Milton Friedman may have been a noble prize-winning economist with an idea he claimed would free education from the governmental dominance.  However, he was not a Christian. When he communicated concerning his proposed voucher system in education, he rested his arguments upon expediency rather than eternal principles set down by the Creator. Therefore, he failed to find the balance that he desired between individual freedom and the need for social cohesion.  The state, even in his schema, was necessary for setting approval standards in education as well as financing it. The following are some select quotes primarily from his essay “The Role of Government in Education” (1955) and an interview a few years before his death in 1995.  He has another work Free to Choose from 1981 which I will address in another post where he goes into greater detail but where government still plays a financing and approval role.  Below are a few bullet point quotes or summaries from his writing with my thoughts following each quote.

  • Generally, while acknowledging the role of family in the care of children who are not yet capable of handling the “freedom” endowed to individual, he saw the role of the family as “a procedure [which] rests on expediency rather than principle” (1955).  My Comments: The family was not instituted by God for the care and protection of children and raising up the next generation in the faith but just a matter of expediency since children were not old enough to be responsible members of society.  The very foundation of his worldview is faulty leading to the need for government oversight of the education of children on some level.  His view of family was based on expediency.  Since many of the leftist ideologies of today have come up with models which “free” the child from the need for family, his foundational premises can be called into question by progressives. Arguments from expediency can be easily undone.
  • He believed that the government should finance education but not administer that education.  He gave government the role of setting down minimum standards to promote a widespread acceptance of some common set of values required to maintain a stable society (1955).  My comment: Therefore, government ultimately standardizes the enculturation which occurs through education.
  • “Governments could require a minimum level of education which they could finance by giving parents vouchers redeemable for a specified maximum sum per child per year if spent on “approved” educational services.” (1955)- My Comment: This means that expenditures must be government approved according to their standards.
  • “Parents would be free to spend this sum and any additional sum on purchasing educational services from an “approved” educational institution of their own choice.” (1955)- My Comment: Again, expenditures must be approved by government standards.
  • “The role of the government would be limited to assuring that the schools met certain minimum standards as the inclusion of a minimum common content in their programs, much as it now inspects restaurants to assure that they maintain minimum sanitary standards” (1955)- My Comment: Government standards approved in education and the resulting enculturation of the next generation is vastly different from a restaurant food safety checklist.
  • “How draw a line between providing for the common social values required for a stable society on the one hand, and indoctrination inhibiting freedom of thought and belief on the other? Here is another of those vague boundaries that is easier to mention than to define.” (1955) – My Comment: He does not answer his own question here.  However, this may be THE pivotal issue of a public money voucher system and the door it opens to infringement upon religious freedoms and parental rights.

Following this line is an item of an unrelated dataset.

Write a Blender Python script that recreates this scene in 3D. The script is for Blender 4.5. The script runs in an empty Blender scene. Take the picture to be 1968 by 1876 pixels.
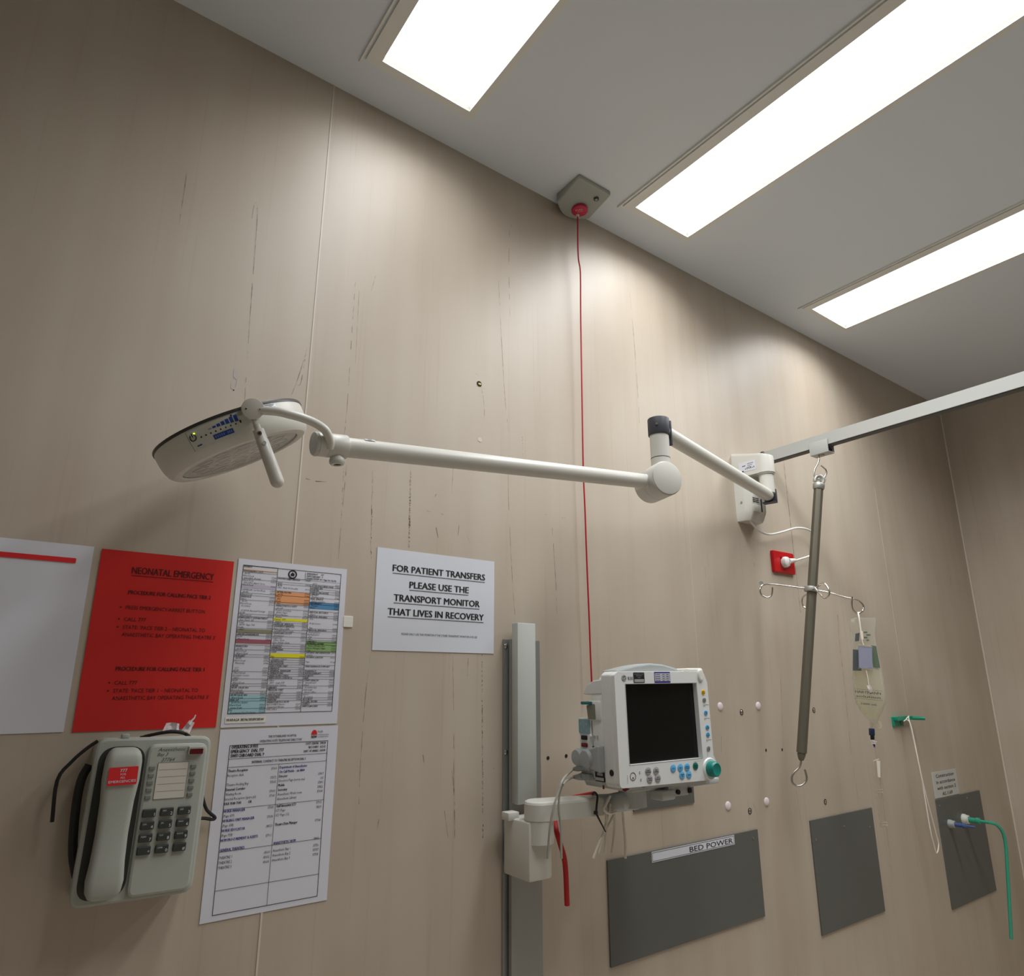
import bpy, bmesh, math, random
from mathutils import Vector, Matrix
from mathutils.geometry import tessellate_polygon
random.seed(7)
S = bpy.context.scene
COL = S.collection
PI = math.pi

# ------------------------------------------------------------------ camera
H0 = 1.40            # height of the lens above the floor
YW = 1.29            # distance from the lens to the back wall
ZC = H0 + 1.382      # ceiling height
FOC = 1289.05        # focal length in pixels of a 1968 px wide frame
YAW, PIT, ROL = 0.63749763, 0.26718841, -0.00335634
fwd = Vector((math.sin(YAW) * math.cos(PIT), math.cos(YAW) * math.cos(PIT), math.sin(PIT)))
_r = Vector((math.cos(YAW), -math.sin(YAW), 0)); _u = _r.cross(fwd)
rgt = _r * math.cos(ROL) + _u * math.sin(ROL)
upv = -_r * math.sin(ROL) + _u * math.cos(ROL)
CAM = Vector((0, 0, H0)); nf = Vector((math.sin(YAW), math.cos(YAW), 0)); ef = Vector((math.cos(YAW), -math.sin(YAW), 0))
cd = bpy.data.cameras.new('camera'); cam = bpy.data.objects.new('camera', cd); COL.objects.link(cam)
cd.sensor_fit = 'HORIZONTAL'; cd.sensor_width = 36; cd.lens = 36 * FOC / 1968
cd.shift_x = -16 / 1968; cd.shift_y = 27.5 / 1968; cd.clip_start = .02
mw = Matrix((rgt, upv, -fwd)).transposed().to_4x4(); mw.translation = CAM
cam.matrix_world = mw
S.camera = cam

# ------------------------------------------------------------------ world, exposure
S.view_settings.view_transform = 'Standard'; S.view_settings.look = 'None'
S.view_settings.gamma = 1; S.view_settings.use_curve_mapping = False
S.view_settings.exposure = 0.0
wd = bpy.data.worlds.new('world'); S.world = wd; wd.use_nodes = True
wd.node_tree.nodes['Background'].inputs[0].default_value = (.5, .5, .52, 1)
wd.node_tree.nodes['Background'].inputs[1].default_value = .05
LAMP_W = 13.4        # each ceiling fitting's tubes
LAMP_SPREAD = 145
DIFF_E = 2.2         # the glow of the diffuser sheet itself

# ------------------------------------------------------------------ geometry of the place
def ray(x, y): return rgt * ((x - 1000) / FOC) - upv * ((y - 965.5) / FOC) + fwd
def W(x, y, out=0.0):                     # point on a plane parallel to the back wall, 'out' metres in front of it
    d = ray(x, y); return CAM + d * ((YW - out) / d.y)
def onz(x, y, z):
    d = ray(x, y); return CAM + d * ((z - H0) / d.z)
def onx(x, y, X):
    d = ray(x, y); return CAM + d * (X / d.x)
def onp(x, y, P, n):                      # point on the plane through P with normal n
    d = ray(x, y); return CAM + d * ((P - CAM).dot(n) / d.dot(n))
def frame(o, x, y):
    x = Vector(x).normalized(); z = x.cross(Vector(y)).normalized(); y = z.cross(x)
    m = Matrix((x, y, z)).transposed().to_4x4(); m.translation = Vector(o); return m
def axisframe(o, z, hint=(0, 0, 1)):      # frame whose z axis is the given direction
    z = Vector(z).normalized(); h = Vector(hint)
    if abs(z.dot(h)) > .98: h = Vector((1, 0, 0))
    x = h.cross(z).normalized(); y = z.cross(x)
    m = Matrix((x, y, z)).transposed().to_4x4(); m.translation = Vector(o); return m
def WF(p): return frame(p, (1, 0, 0), (0, 0, 1))      # wall frame: x right, y up, z into the room

# ------------------------------------------------------------------ materials
def lin(c):
    return tuple(((v / 255) / 12.92 if v / 255 <= .04045 else (((v / 255) + .055) / 1.055) ** 2.4) for v in c)
MATS = {}
def mat(name, rgb, rough=.5, metal=0, spec=.5, bump=0, bscale=200, var=0, vscale=(8, 8, 8), coat=0, emit=0, alpha=1, trans=0, ior=1.45):
    m = bpy.data.materials.new(name); m.use_nodes = True; nt = m.node_tree; b = nt.nodes['Principled BSDF']
    c = (*lin(rgb), 1)
    b.inputs['Base Color'].default_value = c
    b.inputs['Roughness'].default_value = rough; b.inputs['Metallic'].default_value = metal
    b.inputs['Specular IOR Level'].default_value = spec; b.inputs['IOR'].default_value = ior
    b.inputs['Coat Weight'].default_value = coat; b.inputs['Coat Roughness'].default_value = .08
    b.inputs['Alpha'].default_value = alpha; b.inputs['Transmission Weight'].default_value = trans
    if emit:
        b.inputs['Emission Color'].default_value = c; b.inputs['Emission Strength'].default_value = emit
    if bump or var:
        tc = nt.nodes.new('ShaderNodeTexCoord'); mp = nt.nodes.new('ShaderNodeMapping'); no = nt.nodes.new('ShaderNodeTexNoise')
        nt.links.new(tc.outputs['Object'], mp.inputs[0]); nt.links.new(mp.outputs[0], no.inputs[0])
        no.inputs['Detail'].default_value = 4
        if var:
            mp.inputs['Scale'].default_value = vscale; no.inputs['Scale'].default_value = 1
            mx = nt.nodes.new('ShaderNodeMix'); mx.data_type = 'RGBA'
            mx.inputs[6].default_value = tuple(v * (1 - var) for v in c[:3]) + (1,)
            mx.inputs[7].default_value = tuple(min(1, v * (1 + var)) for v in c[:3]) + (1,)
            nt.links.new(no.outputs[0], mx.inputs[0]); nt.links.new(mx.outputs[2], b.inputs['Base Color'])
        if bump:
            n2 = nt.nodes.new('ShaderNodeTexNoise'); n2.inputs['Scale'].default_value = bscale
            nt.links.new(tc.outputs['Object'], n2.inputs[0])
            bp = nt.nodes.new('ShaderNodeBump'); bp.inputs['Strength'].default_value = bump; bp.inputs['Distance'].default_value = .001
            nt.links.new(n2.outputs[0], bp.inputs['Height']); nt.links.new(bp.outputs[0], b.inputs['Normal'])
    MATS[name] = m; return m
def wall_material():
    m = bpy.data.materials.new('wall vinyl'); m.use_nodes = True; nt = m.node_tree; b = nt.nodes['Principled BSDF']
    N = nt.nodes.new; L = nt.links.new
    tc = N('ShaderNodeTexCoord')
    def noise(sc, scale, detail=4):
        mp = N('ShaderNodeMapping'); mp.inputs['Scale'].default_value = sc; L(tc.outputs['Object'], mp.inputs[0])
        n = N('ShaderNodeTexNoise'); n.inputs['Scale'].default_value = scale; n.inputs['Detail'].default_value = detail
        L(mp.outputs[0], n.inputs[0]); return n
    streak = noise((14, 14, .9), 1.0, 5)          # long vertical wipe marks
    fine = noise((90, 90, 1.6), 1.0, 3)           # fine drip traces
    blot = noise((3, 3, 3), 1.0, 3)
    def ramp(src, a, b_, c0, c1):
        r = N('ShaderNodeValToRGB'); r.color_ramp.elements[0].position = a; r.color_ramp.elements[1].position = b_
        r.color_ramp.elements[0].color = c0; r.color_ramp.elements[1].color = c1; L(src.outputs[0], r.inputs[0]); return r
    def mul(a, b_):
        x = N('ShaderNodeMix'); x.data_type = 'RGBA'; x.blend_type = 'MULTIPLY'; x.inputs[0].default_value = 1
        L(a, x.inputs[6]); L(b_, x.inputs[7]); return x.outputs[2]
    base = ramp(blot, .3, .7, (*lin((180, 167, 150)), 1), (*lin((188, 177, 161)), 1))
    s1 = ramp(streak, .3, .6, (.93, .91, .89, 1), (1, 1, 1, 1))
    s2 = ramp(fine, .26, .40, (.93, .90, .88, 1), (1, 1, 1, 1))
    c = mul(mul(base.outputs[0], s1.outputs[0]), s2.outputs[0])
    L(c, b.inputs['Base Color']); b.inputs['Roughness'].default_value = .50; b.inputs['Specular IOR Level'].default_value = .85
    w = N('ShaderNodeTexNoise'); w.inputs['Scale'].default_value = 700; L(tc.outputs['Object'], w.inputs[0])
    bp = N('ShaderNodeBump'); bp.inputs['Strength'].default_value = .12; bp.inputs['Distance'].default_value = .0006
    L(w.outputs[0], bp.inputs['Height']); L(bp.outputs[0], b.inputs['Normal'])
    MATS['wall'] = m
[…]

Also Note: He doesn’t answer, but studies from other countries in later decades- Australia show that government funding of private education flattens out education control over time– “another consequence “ of the experiment of Australia’s policy of limited privatization of education begun in 1973 “was the increasing regulation and centralization of decisions and the loss of private school autonomy which limited the feasible range of options and will probably continue to do so in the future…most of these consequences were generic and would probably follow if this system were adopted in other countries” – “Private Education and Redistributive Subsidies in Australia” Estelle James (1991) in Privatization and Its Alternatives Ed. William Gormley

  • “For the lowest level of education, there is considerable agreement, approximating unanimity on the appropriate content of an educational program for citizens of democracy—the three R’s cover most of the ground.” (1955)  My Comment: This is definitely not true today as leftist ideology permeates the curriculum down to the youngest grades.
  • “But education is not open and shut. In Capitalism and Freedom we came out on the side of favoring compulsory schooling and in Free To Choose we came out against it. So I have become more radical in that sense. Murray used to call me a statist because I was willing to have government money involved. But I see the voucher as a step in moving away from a government system to a private system. Now maybe I’m wrong, maybe it wouldn’t have that effect, but that’s the reason I favor it.” -Friedman in Reason Interview 1995 https://reason.com/1995/06/01/best-of-both-worlds/ My Comment: He thought that vouchers would lead to more freedom from government but he had the faulty worldview that the family was merely expedient and the government needed to maintain a level of control through approval of minimal standards for use of its money at an “approved” school of the family’s choice.  We can already see that vouchers have not undermined the public system in the states thus far after decades of trials.

Bottom Line:  He was wrong on education vouchers leading to freedom from governmental indoctrination.